Reconsidering the Textbook > Who Attended > David Rose

David Rose

drose@cast.org
Founding Director/Chief Scientist, Cognition and Learning


CAST
40 Harvard Mills Square, Ste. 3
Wakefield, MA 01880
Phone: 781-245-2212
FAX: 781-245-5212


What are, to you, the key issues in creating learning resources that support your teaching style and your student's learning styles?

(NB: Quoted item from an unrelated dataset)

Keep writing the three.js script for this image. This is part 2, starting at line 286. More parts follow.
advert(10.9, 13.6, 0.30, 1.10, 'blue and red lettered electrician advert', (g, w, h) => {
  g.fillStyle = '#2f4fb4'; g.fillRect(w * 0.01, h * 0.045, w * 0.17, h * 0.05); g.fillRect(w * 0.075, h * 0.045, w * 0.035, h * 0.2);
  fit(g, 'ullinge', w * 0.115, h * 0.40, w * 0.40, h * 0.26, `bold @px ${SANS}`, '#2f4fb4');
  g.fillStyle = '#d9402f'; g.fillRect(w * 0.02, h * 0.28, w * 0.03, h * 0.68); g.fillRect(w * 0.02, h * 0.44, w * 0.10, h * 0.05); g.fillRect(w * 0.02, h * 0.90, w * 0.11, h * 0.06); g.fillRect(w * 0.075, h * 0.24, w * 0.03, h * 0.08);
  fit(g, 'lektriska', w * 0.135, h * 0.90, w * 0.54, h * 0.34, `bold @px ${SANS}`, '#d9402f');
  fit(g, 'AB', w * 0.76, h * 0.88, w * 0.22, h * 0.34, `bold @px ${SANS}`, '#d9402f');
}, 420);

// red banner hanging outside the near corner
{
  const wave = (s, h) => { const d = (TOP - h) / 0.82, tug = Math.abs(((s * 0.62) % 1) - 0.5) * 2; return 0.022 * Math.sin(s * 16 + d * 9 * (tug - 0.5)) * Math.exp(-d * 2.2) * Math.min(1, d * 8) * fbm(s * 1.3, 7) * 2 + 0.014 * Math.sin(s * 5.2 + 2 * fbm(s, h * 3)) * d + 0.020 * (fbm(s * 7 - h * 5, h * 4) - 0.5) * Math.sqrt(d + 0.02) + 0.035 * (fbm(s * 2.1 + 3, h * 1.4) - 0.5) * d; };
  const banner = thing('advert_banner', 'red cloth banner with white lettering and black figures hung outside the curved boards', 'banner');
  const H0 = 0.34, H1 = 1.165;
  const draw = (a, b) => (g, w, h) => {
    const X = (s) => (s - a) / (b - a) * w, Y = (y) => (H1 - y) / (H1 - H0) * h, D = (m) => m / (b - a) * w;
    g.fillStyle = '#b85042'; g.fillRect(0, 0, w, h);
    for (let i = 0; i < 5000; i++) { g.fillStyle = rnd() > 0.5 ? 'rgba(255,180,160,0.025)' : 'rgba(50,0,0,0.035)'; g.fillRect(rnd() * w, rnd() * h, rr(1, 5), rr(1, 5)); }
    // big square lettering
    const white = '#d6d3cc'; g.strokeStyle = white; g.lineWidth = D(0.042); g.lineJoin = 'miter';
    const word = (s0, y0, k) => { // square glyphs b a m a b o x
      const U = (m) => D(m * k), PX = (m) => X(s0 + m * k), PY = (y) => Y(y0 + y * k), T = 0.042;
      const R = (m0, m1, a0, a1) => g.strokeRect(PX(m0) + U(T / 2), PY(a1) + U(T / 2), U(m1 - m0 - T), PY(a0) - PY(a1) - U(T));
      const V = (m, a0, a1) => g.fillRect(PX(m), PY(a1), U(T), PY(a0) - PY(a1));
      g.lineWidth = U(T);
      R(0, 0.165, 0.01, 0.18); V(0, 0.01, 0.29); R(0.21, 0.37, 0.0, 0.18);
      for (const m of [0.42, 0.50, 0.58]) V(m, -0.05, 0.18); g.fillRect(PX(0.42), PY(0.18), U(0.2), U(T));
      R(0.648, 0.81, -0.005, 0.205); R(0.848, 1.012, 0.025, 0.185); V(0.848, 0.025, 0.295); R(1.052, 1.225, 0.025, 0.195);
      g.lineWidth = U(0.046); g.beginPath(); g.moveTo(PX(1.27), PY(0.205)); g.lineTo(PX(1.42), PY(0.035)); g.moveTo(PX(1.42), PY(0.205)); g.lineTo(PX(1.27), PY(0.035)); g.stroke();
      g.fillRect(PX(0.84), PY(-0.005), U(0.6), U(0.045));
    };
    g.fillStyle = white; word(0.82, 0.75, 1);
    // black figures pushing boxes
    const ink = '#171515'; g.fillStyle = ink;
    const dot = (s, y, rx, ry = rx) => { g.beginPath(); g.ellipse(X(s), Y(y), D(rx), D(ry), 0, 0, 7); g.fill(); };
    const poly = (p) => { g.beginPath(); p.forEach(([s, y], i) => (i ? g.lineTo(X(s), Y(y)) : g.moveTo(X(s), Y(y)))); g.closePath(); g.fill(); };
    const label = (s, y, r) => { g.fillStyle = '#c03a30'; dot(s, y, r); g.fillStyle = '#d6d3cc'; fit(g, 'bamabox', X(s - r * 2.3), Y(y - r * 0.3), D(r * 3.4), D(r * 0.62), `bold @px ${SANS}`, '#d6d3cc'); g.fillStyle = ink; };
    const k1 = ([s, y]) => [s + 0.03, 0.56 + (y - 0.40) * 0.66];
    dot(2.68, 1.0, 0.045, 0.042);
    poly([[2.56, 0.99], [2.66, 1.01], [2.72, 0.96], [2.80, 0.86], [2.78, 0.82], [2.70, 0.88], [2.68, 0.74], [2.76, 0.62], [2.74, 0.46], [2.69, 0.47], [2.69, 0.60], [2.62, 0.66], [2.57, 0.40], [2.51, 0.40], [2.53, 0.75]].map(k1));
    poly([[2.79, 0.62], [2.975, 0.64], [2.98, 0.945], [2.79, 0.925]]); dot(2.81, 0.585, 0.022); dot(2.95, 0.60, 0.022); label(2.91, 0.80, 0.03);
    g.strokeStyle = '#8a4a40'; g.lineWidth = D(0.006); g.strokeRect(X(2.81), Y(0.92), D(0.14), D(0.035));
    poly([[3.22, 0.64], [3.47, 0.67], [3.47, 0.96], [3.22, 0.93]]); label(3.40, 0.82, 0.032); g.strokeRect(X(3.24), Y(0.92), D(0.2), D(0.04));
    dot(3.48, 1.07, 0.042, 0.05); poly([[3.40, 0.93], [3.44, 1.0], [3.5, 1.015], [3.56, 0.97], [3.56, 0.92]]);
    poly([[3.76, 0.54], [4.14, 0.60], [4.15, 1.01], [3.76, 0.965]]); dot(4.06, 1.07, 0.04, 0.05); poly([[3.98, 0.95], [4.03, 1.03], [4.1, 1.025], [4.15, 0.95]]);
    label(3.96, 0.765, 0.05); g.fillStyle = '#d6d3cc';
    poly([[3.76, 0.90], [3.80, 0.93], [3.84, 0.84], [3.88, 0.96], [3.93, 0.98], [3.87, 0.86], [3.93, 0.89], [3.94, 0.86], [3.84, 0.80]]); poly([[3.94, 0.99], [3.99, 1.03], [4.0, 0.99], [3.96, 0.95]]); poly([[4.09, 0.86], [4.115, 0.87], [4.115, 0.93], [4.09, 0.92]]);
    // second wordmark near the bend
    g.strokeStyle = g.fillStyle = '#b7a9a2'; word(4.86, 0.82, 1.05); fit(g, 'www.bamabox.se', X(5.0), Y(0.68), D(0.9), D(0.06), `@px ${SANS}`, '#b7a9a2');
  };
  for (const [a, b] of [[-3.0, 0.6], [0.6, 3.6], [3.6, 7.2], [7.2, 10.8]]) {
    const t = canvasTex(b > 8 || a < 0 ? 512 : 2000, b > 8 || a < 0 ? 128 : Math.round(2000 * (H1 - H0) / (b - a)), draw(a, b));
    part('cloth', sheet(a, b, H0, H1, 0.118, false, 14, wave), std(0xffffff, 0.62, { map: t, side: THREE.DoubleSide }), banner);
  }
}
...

Key issues: 1) Flexibility - Need resources that can be adapted to individual student's needs but also to different content and styles of the teacher; 2) Half-full or emergent - Need resources that come ready-to-use with validated content and pedagogy but that are only "half-full", i.e. they can be further "filled up" with local and individually-relevant content and pedagogy. The delivered resources are "crystal buckets" into which new content and ideas can be poured and thus individualized and "situated" for better fit and relevance; 3) Progress Monitoring - Need resources that have formative assessment built in. That is, the resouce always includes a measure of its own effectiveness. That data is used to revise and redesign for greater efficacy. Also keeps track of efficacy for different individuals in order to recognize for whom the resource is effective and for whom not; 4) Networked (Web 2.0) - Need resources that are fully networked and taggable so that social construction and sharing of resources can be done in a "wisdom of the crowd" kind of way. The resources, and their links, get smarter with more users, not more used up.

What is your vision for the "textbook" of the future and what impediments do you see to realizing that vision?

My vision is that textbooks will play a better role in the future than they do now. Existing textbooks are too blunt an instrument - they are being used for purposes for which they are poorly suited and for students for whom they are poorly accessible. In the future, textbooks will play a less central role - there will be a wider array of learning materials - but they will play that role more effectively because they will be more carefully differentiated within the larger ecology of learning materials, and they will be much more highly differentiated in order to meet the needs of different teachers and students.

Describe briefly any research you have undertaken on teaching or learning.

A great deal of research on designing learning environments for students "in the margins" with existing learning materials and textbooks. Our approach is to design for students with "special needs" and to use modern technologies in order to make learning materials that are universally designed, effective for all students.

Have you created publicly accessible learning resources?

A large number of our accessible resources are described at cast.org - under CAST products. Others are already in the commercial marketplace from publishers: e.g. WiggleWorks and Thinking Reader from Scholastic. AMP from Pearson. Bobby from Watchfire. NIMAS, the national standard for accessibility has been developed at CAST and the home site for NIMAS is at CAST.org

How would you like to contribute to the workshop?

I am only able to attend the first evening. A colleague will follow up.

What would you like to take away from the workshop?

Connection to this community looking at the same issues that we are looking at for other domains.